Share this article

print logo

GAMES GET HEAVY HITTER FOR BASEBALL OFFICIAL TO HELP DRAW TOP AMATEUR TEAMS

The executive director of the U.S. Baseball Federation has pledged to help recruit baseball competition for the 1993 World University Games in Buffalo.

Richard W. Case, who also serves on the U.S. Olympic Committee, was in the city Tuesday to give his advice on what teams to go after and the incentives necessary to get them. Case currently is advising Seattle on that city's Goodwill Games, scheduled for this summer.

World Games officials are interested in attracting the top 12 amateur baseball teams in the world to compete in the Games.

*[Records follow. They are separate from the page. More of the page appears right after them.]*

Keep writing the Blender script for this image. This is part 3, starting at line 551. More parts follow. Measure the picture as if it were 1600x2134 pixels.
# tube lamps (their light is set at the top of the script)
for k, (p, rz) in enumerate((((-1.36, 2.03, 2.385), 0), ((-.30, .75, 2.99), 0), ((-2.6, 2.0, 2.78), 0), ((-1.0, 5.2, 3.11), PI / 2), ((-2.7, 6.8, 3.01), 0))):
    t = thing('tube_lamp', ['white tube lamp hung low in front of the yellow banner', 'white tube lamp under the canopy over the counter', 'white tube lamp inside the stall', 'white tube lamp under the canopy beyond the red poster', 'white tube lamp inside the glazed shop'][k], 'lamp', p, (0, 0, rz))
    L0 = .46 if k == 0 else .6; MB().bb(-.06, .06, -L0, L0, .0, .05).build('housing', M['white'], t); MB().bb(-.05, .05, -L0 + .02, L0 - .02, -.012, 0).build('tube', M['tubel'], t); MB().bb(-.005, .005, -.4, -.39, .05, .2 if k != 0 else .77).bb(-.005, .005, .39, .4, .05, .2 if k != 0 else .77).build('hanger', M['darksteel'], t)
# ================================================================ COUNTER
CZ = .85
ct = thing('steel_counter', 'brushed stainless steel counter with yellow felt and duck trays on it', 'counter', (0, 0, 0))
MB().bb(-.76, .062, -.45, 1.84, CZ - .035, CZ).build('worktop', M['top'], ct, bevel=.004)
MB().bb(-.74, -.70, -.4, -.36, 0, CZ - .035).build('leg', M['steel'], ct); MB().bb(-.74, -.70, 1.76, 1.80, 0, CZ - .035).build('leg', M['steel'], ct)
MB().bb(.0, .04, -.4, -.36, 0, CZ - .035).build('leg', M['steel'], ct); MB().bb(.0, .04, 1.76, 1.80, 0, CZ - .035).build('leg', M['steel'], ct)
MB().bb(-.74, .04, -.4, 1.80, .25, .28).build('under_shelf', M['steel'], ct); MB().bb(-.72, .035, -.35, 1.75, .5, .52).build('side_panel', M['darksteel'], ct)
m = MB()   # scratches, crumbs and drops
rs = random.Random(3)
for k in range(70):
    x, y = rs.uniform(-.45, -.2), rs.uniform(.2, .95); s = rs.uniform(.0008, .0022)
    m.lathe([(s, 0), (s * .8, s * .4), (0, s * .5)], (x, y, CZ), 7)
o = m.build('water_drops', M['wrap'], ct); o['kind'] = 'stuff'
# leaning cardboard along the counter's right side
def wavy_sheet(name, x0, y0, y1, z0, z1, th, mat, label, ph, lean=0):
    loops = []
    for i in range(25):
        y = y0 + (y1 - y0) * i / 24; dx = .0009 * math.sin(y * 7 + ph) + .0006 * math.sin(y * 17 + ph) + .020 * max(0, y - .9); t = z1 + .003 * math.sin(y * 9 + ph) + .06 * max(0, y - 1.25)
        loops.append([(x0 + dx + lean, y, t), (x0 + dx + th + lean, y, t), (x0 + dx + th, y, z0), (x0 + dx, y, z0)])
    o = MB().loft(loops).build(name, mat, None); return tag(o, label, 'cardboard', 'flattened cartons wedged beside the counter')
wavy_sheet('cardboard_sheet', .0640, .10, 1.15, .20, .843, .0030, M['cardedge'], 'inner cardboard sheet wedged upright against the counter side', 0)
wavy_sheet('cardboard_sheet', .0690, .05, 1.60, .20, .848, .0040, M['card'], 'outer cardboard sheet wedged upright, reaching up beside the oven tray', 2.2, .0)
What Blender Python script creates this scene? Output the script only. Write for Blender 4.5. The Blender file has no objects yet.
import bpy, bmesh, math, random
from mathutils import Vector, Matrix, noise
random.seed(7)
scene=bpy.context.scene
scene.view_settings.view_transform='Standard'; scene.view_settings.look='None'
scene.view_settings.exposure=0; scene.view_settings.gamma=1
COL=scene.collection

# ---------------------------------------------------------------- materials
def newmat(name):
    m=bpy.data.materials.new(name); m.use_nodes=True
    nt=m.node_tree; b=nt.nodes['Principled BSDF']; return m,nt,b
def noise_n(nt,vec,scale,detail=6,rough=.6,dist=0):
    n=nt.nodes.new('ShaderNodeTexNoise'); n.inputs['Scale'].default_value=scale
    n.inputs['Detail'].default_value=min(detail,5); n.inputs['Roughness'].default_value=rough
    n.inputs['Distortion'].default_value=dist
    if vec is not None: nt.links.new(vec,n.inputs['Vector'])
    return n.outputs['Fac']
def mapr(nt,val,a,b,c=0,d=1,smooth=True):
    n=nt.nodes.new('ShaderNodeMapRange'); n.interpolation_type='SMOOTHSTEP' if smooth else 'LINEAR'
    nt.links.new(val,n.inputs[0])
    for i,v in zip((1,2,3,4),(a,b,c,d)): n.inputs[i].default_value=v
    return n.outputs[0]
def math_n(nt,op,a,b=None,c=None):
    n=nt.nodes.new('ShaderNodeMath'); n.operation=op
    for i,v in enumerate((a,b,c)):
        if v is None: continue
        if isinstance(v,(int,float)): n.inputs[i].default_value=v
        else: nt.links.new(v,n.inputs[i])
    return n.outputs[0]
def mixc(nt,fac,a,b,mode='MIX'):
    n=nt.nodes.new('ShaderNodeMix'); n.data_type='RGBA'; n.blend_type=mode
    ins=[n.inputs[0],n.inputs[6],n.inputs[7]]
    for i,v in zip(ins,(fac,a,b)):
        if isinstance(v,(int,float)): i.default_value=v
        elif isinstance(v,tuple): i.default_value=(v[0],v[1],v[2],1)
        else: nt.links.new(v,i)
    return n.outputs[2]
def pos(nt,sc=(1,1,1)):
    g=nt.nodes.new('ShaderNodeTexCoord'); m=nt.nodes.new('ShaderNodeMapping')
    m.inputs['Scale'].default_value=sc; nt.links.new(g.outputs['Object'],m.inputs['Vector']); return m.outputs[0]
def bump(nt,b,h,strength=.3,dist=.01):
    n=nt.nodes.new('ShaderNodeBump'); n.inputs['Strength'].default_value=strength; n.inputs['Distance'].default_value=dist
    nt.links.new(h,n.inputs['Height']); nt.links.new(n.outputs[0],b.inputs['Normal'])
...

They also wanted his advice on various technical concerns about playing facilities and marketing.

"I suggest when you think about enlisting teams that you go for the good, competitive countries," Case said. "The public doesn't want to be scammed. . . . I think you could probably get 12."

He said the Goodwill Games will field teams from Japan, Cuba, Mexico, the United States, Taiwan, Canada, Puerto Rico and the Soviet Union.

1993 will be the first time baseball will be offered among the World Games events.

Like all World Games hosts, Buffalo was allowed to choose an optional or demonstration sport -- and baseball was Buffalo's choice.

World Games officials will use Pilot Field as one playing venue, but they also are scouting facilities in Rochester, Jamestown, Batavia and Niagara Falls, according to John Maddock, assistant athletic director at Canisius College and a member of the World Games baseball committee.

"We'd like to spread it out over as many communities as possible," Maddock said.